* _Material_:

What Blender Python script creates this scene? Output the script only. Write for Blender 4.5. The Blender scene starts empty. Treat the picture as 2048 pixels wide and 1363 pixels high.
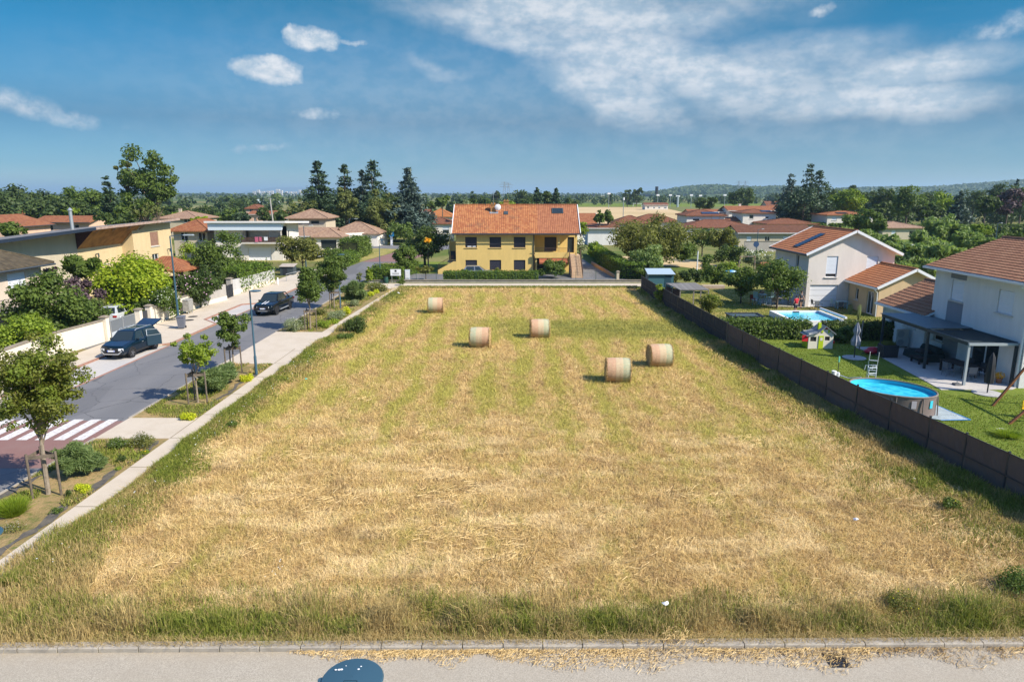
import bpy, bmesh, math, random
import numpy as np
from mathutils import Vector, Matrix
R = math.radians
SC = bpy.context.scene
COL = SC.collection
# ---------------------------------------------------------------- camera
H = 11.0; FPX = 1365.0; TILT = R(12.21)
cd = bpy.data.cameras.new('camera'); cam = bpy.data.objects.new('camera', cd); COL.objects.link(cam)
cam.location = (0, 0, H); cam.rotation_euler = (R(90) - TILT, 0, 0)
cd.sensor_width = 36; cd.lens = 36 * FPX / 2048; cd.clip_end = 40000; cd.clip_start = 0.1
SC.camera = cam
# ---------------------------------------------------------------- light
SUN_E = R(41); SUN_A = R(28)          # elevation; azimuth from +X towards -Y
sdir = Vector((math.cos(SUN_A) * math.cos(SUN_E), -math.sin(SUN_A) * math.cos(SUN_E), math.sin(SUN_E)))
sl = bpy.data.lights.new('sun', 'SUN'); so = bpy.data.objects.new('sun', sl); COL.objects.link(so)
sl.energy = 4.6; sl.angle = R(0.5); sl.color = (1.0, 0.915, 0.78)
so.rotation_euler = sdir.to_track_quat('Z', 'Y').to_euler()
SC.view_settings.view_transform = 'Standard'; SC.view_settings.look = 'None'
SC.view_settings.exposure = 0.75; SC.view_settings.gamma = 1; SC.view_settings.use_curve_mapping = False
SC.render.engine = 'CYCLES'
SC.cycles.max_bounces = 6; SC.cycles.diffuse_bounces = 3; SC.cycles.glossy_bounces = 3
SC.cycles.transmission_bounces = 4; SC.cycles.transparent_max_bounces = 6; SC.cycles.volume_bounces = 0
SC.cycles.use_denoising = True

def ray(px, py):
    a = (px - 1024) / FPX; b = (681.5 - py) / FPX
    return (a, math.cos(TILT) + b * math.sin(TILT), -math.sin(TILT) + b * math.cos(TILT))
def G(px, py, z=0.0):
    d = ray(px, py); t = (z - H) / d[2]
    return (d[0] * t, d[1] * t)
def zat(py, Y):
    d = ray(1024, py); return H + Y * d[2] / d[1]
def xat(px, py, Y):
    d = ray(px, py); return d[0] / d[1] * Y

# ---------------------------------------------------------------- node helpers
class NT:
    def __init__(s, tree): s.t = tree; s.n = tree.nodes; s.l = tree.links
    def link(s, a, b):
        s.l.new(a, b)
    def put(s, sock, v):
        if v is None: return
        if hasattr(v, 'is_linked') or hasattr(v, 'links'): s.l.new(v, sock)
        elif isinstance(v, (int, float)):
            sock.default_value = v
        else:
            v = tuple(v)
            if len(v) == 3 and len(sock.default_value) == 4: v = v + (1,)
            sock.default_value = v
    def geo(s, w='Position'): return s.n.new('ShaderNodeNewGeometry').outputs[w]
    def tc(s, w='Object'): return s.n.new('ShaderNodeTexCoord').outputs[w]
    def attr(s, name):
        n = s.n.new('ShaderNodeAttribute'); n.attribute_name = name; return n.outputs['Fac']
    def map(s, v, sc=(1, 1, 1), loc=(0, 0, 0), rot=(0, 0, 0)):
        n = s.n.new('ShaderNodeMapping'); s.l.new(v, n.inputs[0])
        n.inputs['Location'].default_value = loc; n.inputs['Rotation'].default_value = rot; n.inputs['Scale'].default_value = sc
        return n.outputs[0]
    def noise(s, v, scale=1, detail=3, rough=.55, dist=0, out=0):
        n = s.n.new('ShaderNodeTexNoise'); s.put(n.inputs['Vector'], v)
        n.inputs['Scale'].default_value = scale; n.inputs['Detail'].default_value = detail
        n.inputs['Roughness'].default_value = rough; n.inputs['Distortion'].default_value = dist
        return n.outputs[out]
    def vor(s, v, scale=1, out='Color', feat='F1'):
        n = s.n.new('ShaderNodeTexVoronoi'); n.feature = feat; s.put(n.inputs['Vector'], v); n.inputs['Scale'].default_value = scale
        return n.outputs[out]
    def white(s, v):
        n = s.n.new('ShaderNodeTexWhiteNoise'); s.put(n.inputs['Vector'], v); return n.outputs['Value']
    def m(s, op, a, b=0.0, c=0.0, clamp=False):
        n = s.n.new('ShaderNodeMath'); n.operation = op; n.use_clamp = clamp
        s.put(n.inputs[0], a); s.put(n.inputs[1], b); s.put(n.inputs[2], c); return n.outputs[0]
    def vm(s, op, a, b=(0, 0, 0)):
        n = s.n.new('ShaderNodeVectorMath'); n.operation = op; s.put(n.inputs[0], a); s.put(n.inputs[1], b); return n.outputs[0]
    def sep(s, v):
        n = s.n.new('ShaderNodeSeparateXYZ'); s.put(n.inputs[0], v); return n.outputs
    def comb(s, x=0, y=0, z=0):
        n = s.n.new('ShaderNodeCombineXYZ'); s.put(n.inputs[0], x); s.put(n.inputs[1], y); s.put(n.inputs[2], z); return n.outputs[0]
    def mr(s, v, a, b, c=0.0, d=1.0, smooth=True):
        n = s.n.new('ShaderNodeMapRange'); n.interpolation_type = 'SMOOTHSTEP' if smooth else 'LINEAR'
        s.put(n.inputs[0], v); n.inputs[1].default_value = a; n.inputs[2].default_value = b; n.inputs[3].default_value = c; n.inputs[4].default_value = d
        return n.outputs[0]
    def mix(s, f, a, b, mode='MIX'):
        n = s.n.new('ShaderNodeMix'); n.data_type = 'RGBA'; n.blend_type = mode
        s.put(n.inputs[0], f); s.put(n.inputs[6], a); s.put(n.inputs[7], b); return n.outputs[2]
    def ramp(s, f, stops):
        n = s.n.new('ShaderNodeValToRGB'); s.put(n.inputs[0], f); e = n.color_ramp.elements
        while len(e) < len(stops): e.new(0.5)
        for i, (p, c) in enumerate(stops):
            e[i].position = p; e[i].color = tuple(c) + (1,) if len(c) == 3 else c
        return n.outputs[0]
    def bump(s, h, strength=.5, dist=.05):
        n = s.n.new('ShaderNodeBump'); s.put(n.inputs['Height'], h); n.inputs['Strength'].default_value = strength
        n.inputs['Distance'].default_value = dist; return n.outputs[0]
    def prin(s, col, rough=.8, metal=0, normal=None, spec=.3, **kw):
        n = s.n.new('ShaderNodeBsdfPrincipled'); s.put(n.inputs['Base Color'], col); s.put(n.inputs['Roughness'], rough)
        s.put(n.inputs['Metallic'], metal); s.put(n.inputs['Specular IOR Level'], spec)
        if normal is not None: s.l.new(normal, n.inputs['Normal'])
        for k, v in kw.items(): s.put(n.inputs[k], v)
        return n.outputs[0]
    def out(s, sh):
        o = s.n.new('ShaderNodeOutputMaterial'); s.l.new(sh, o.inputs[0])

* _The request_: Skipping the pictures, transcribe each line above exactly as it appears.

* _Answer_:
What Blender Python script creates this scene? Output the script only. Write for Blender 4.5. The Blender scene starts empty. Treat the picture as 2048 pixels wide and 1363 pixels high.
import bpy, bmesh, math, random
import numpy as np
from mathutils import Vector, Matrix
R = math.radians
SC = bpy.context.scene
COL = SC.collection
# ---------------------------------------------------------------- camera
H = 11.0; FPX = 1365.0; TILT = R(12.21)
cd = bpy.data.cameras.new('camera'); cam = bpy.data.objects.new('camera', cd); COL.objects.link(cam)
cam.location = (0, 0, H); cam.rotation_euler = (R(90) - TILT, 0, 0)
cd.sensor_width = 36; cd.lens = 36 * FPX / 2048; cd.clip_end = 40000; cd.clip_start = 0.1
SC.camera = cam
# ---------------------------------------------------------------- light
SUN_E = R(41); SUN_A = R(28)          # elevation; azimuth from +X towards -Y
sdir = Vector((math.cos(SUN_A) * math.cos(SUN_E), -math.sin(SUN_A) * math.cos(SUN_E), math.sin(SUN_E)))
sl = bpy.data.lights.new('sun', 'SUN'); so = bpy.data.objects.new('sun', sl); COL.objects.link(so)
sl.energy = 4.6; sl.angle = R(0.5); sl.color = (1.0, 0.915, 0.78)
so.rotation_euler = sdir.to_track_quat('Z', 'Y').to_euler()
SC.view_settings.view_transform = 'Standard'; SC.view_settings.look = 'None'
SC.view_settings.exposure = 0.75; SC.view_settings.gamma = 1; SC.view_settings.use_curve_mapping = False
SC.render.engine = 'CYCLES'
SC.cycles.max_bounces = 6; SC.cycles.diffuse_bounces = 3; SC.cycles.glossy_bounces = 3
SC.cycles.transmission_bounces = 4; SC.cycles.transparent_max_bounces = 6; SC.cycles.volume_bounces = 0
SC.cycles.use_denoising = True

def ray(px, py):
    a = (px - 1024) / FPX; b = (681.5 - py) / FPX
    return (a, math.cos(TILT) + b * math.sin(TILT), -math.sin(TILT) + b * math.cos(TILT))
def G(px, py, z=0.0):
    d = ray(px, py); t = (z - H) / d[2]
    return (d[0] * t, d[1] * t)
def zat(py, Y):
    d = ray(1024, py); return H + Y * d[2] / d[1]
def xat(px, py, Y):
    d = ray(px, py); return d[0] / d[1] * Y

# ---------------------------------------------------------------- node helpers
class NT:
    def __init__(s, tree): s.t = tree; s.n = tree.nodes; s.l = tree.links
    def link(s, a, b):
        s.l.new(a, b)
    def put(s, sock, v):
        if v is None: return
        if hasattr(v, 'is_linked') or hasattr(v, 'links'): s.l.new(v, sock)
        elif isinstance(v, (int, float)):
            sock.default_value = v
        else:
            v = tuple(v)
            if len(v) == 3 and len(sock.default_value) == 4: v = v + (1,)
            sock.default_value = v
    def geo(s, w='Position'): return s.n.new('ShaderNodeNewGeometry').outputs[w]
    def tc(s, w='Object'): return s.n.new('ShaderNodeTexCoord').outputs[w]
    def attr(s, name):
        n = s.n.new('ShaderNodeAttribute'); n.attribute_name = name; return n.outputs['Fac']
    def map(s, v, sc=(1, 1, 1), loc=(0, 0, 0), rot=(0, 0, 0)):
        n = s.n.new('ShaderNodeMapping'); s.l.new(v, n.inputs[0])
        n.inputs['Location'].default_value = loc; n.inputs['Rotation'].default_value = rot; n.inputs['Scale'].default_value = sc
        return n.outputs[0]
    def noise(s, v, scale=1, detail=3, rough=.55, dist=0, out=0):
        n = s.n.new('ShaderNodeTexNoise'); s.put(n.inputs['Vector'], v)
        n.inputs['Scale'].default_value = scale; n.inputs['Detail'].default_value = detail
        n.inputs['Roughness'].default_value = rough; n.inputs['Distortion'].default_value = dist
        return n.outputs[out]
    def vor(s, v, scale=1, out='Color', feat='F1'):
        n = s.n.new('ShaderNodeTexVoronoi'); n.feature = feat; s.put(n.inputs['Vector'], v); n.inputs['Scale'].default_value = scale
        return n.outputs[out]
    def white(s, v):
        n = s.n.new('ShaderNodeTexWhiteNoise'); s.put(n.inputs['Vector'], v); return n.outputs['Value']
    def m(s, op, a, b=0.0, c=0.0, clamp=False):
        n = s.n.new('ShaderNodeMath'); n.operation = op; n.use_clamp = clamp
        s.put(n.inputs[0], a); s.put(n.inputs[1], b); s.put(n.inputs[2], c); return n.outputs[0]
    def vm(s, op, a, b=(0, 0, 0)):
        n = s.n.new('ShaderNodeVectorMath'); n.operation = op; s.put(n.inputs[0], a); s.put(n.inputs[1], b); return n.outputs[0]
    def sep(s, v):
        n = s.n.new('ShaderNodeSeparateXYZ'); s.put(n.inputs[0], v); return n.outputs
    def comb(s, x=0, y=0, z=0):
        n = s.n.new('ShaderNodeCombineXYZ'); s.put(n.inputs[0], x); s.put(n.inputs[1], y); s.put(n.inputs[2], z); return n.outputs[0]
    def mr(s, v, a, b, c=0.0, d=1.0, smooth=True):
        n = s.n.new('ShaderNodeMapRange'); n.interpolation_type = 'SMOOTHSTEP' if smooth else 'LINEAR'
        s.put(n.inputs[0], v); n.inputs[1].default_value = a; n.inputs[2].default_value = b; n.inputs[3].default_value = c; n.inputs[4].default_value = d
        return n.outputs[0]
    def mix(s, f, a, b, mode='MIX'):
        n = s.n.new('ShaderNodeMix'); n.data_type = 'RGBA'; n.blend_type = mode
        s.put(n.inputs[0], f); s.put(n.inputs[6], a); s.put(n.inputs[7], b); return n.outputs[2]
    def ramp(s, f, stops):
        n = s.n.new('ShaderNodeValToRGB'); s.put(n.inputs[0], f); e = n.color_ramp.elements
        while len(e) < len(stops): e.new(0.5)
        for i, (p, c) in enumerate(stops):
            e[i].position = p; e[i].color = tuple(c) + (1,) if len(c) == 3 else c
        return n.outputs[0]
    def bump(s, h, strength=.5, dist=.05):
        n = s.n.new('ShaderNodeBump'); s.put(n.inputs['Height'], h); n.inputs['Strength'].default_value = strength
        n.inputs['Distance'].default_value = dist; return n.outputs[0]
    def prin(s, col, rough=.8, metal=0, normal=None, spec=.3, **kw):
        n = s.n.new('ShaderNodeBsdfPrincipled'); s.put(n.inputs['Base Color'], col); s.put(n.inputs['Roughness'], rough)
        s.put(n.inputs['Metallic'], metal); s.put(n.inputs['Specular IOR Level'], spec)
        if normal is not None: s.l.new(normal, n.inputs['Normal'])
        for k, v in kw.items(): s.put(n.inputs[k], v)
        return n.outputs[0]
    def out(s, sh):
        o = s.n.new('ShaderNodeOutputMaterial'); s.l.new(sh, o.inputs[0])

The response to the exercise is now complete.